Timothy Parlatore, a defence lawyer who once represented pardoned war criminal and prominent Trump supporter Eddie Gallagher, told CNN on Thursday that he testified before the grand jury back in December.

He said he gave evidence about a series of searches carried out by Mr Trump’s lawyers and private investigators at the ex-president’s Florida property following the 8 August search conducted there by FBI agents, as well as searches at Mr Trump’s other residences in New York City and New Jersey.

“I chose to go in there because I felt that it was a good opportunity as a trial lawyer for me to go in and be able to speak directly to the grand jury to explain to them what we did, to explain to them how we had complied with the subpoena, how there was no obstruction,” he said.

Mr Parlatore was the Trump attorney who organised the follow-up searches after the FBI found hundreds of documents with classified markings in Mr Trump’s office at his Mar-a-Lago club and a storage area there while executing a search warrant signed by a federal magistrate.

He set up searches at Mr Trump’s Bedminster, New Jersey, golf club (where he spends the summer months when Mar-a-Lago is closed due to heat), as well as an office and storage unit in Palm Beach connected with the ex-president’s government-funded post-presidential office.

The attorney told CNN that prosecutors used his grand jury appearance to review reports he’d compiled on the subsequent searches, including how additional classified documents were found at Mr Trump’s Palm Beach storage unit.

He also said he declined to answer questions about his conversations with the ex-president, citing attorney-client privilege.

“They repeatedly tried to ask me about my conversations with President Trump, which is totally outside the scope of what I was there for,” he said.

The report of Mr Parlatore’s December appearance before the grand jury comes as another of Mr Trump’s lawyers.

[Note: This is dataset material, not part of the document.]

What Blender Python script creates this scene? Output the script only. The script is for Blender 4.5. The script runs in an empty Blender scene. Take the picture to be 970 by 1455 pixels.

Evan Corcoran, is set to appear before that same grand jury on Friday.

Earlier in the week, a three-judge panel of the District Columbia Circuit Court of Appeals denied Mr Trump’s request to block Mr Corcoran from providing documents and testimony to the grand jury.

The former chief judge of the US District Court for the District of Columbia, Beryl Howell, had ruled that Mr Corcoran could be compelled to give evidence that would ordinarily be protected by attorney-client privilege, including notes and recordings of conversations with Mr Trump.

Judge Howell reportedly found that Mr Smith, who had asked for an order compelling Mr Corcoran’s testimony, had met the burden to show Mr Trump had used the attorney’s legal advice in the commission of a crime.

Mr Corcoran, who still represents Mr Trump in other matters, was set to appear before the grand jury on Friday.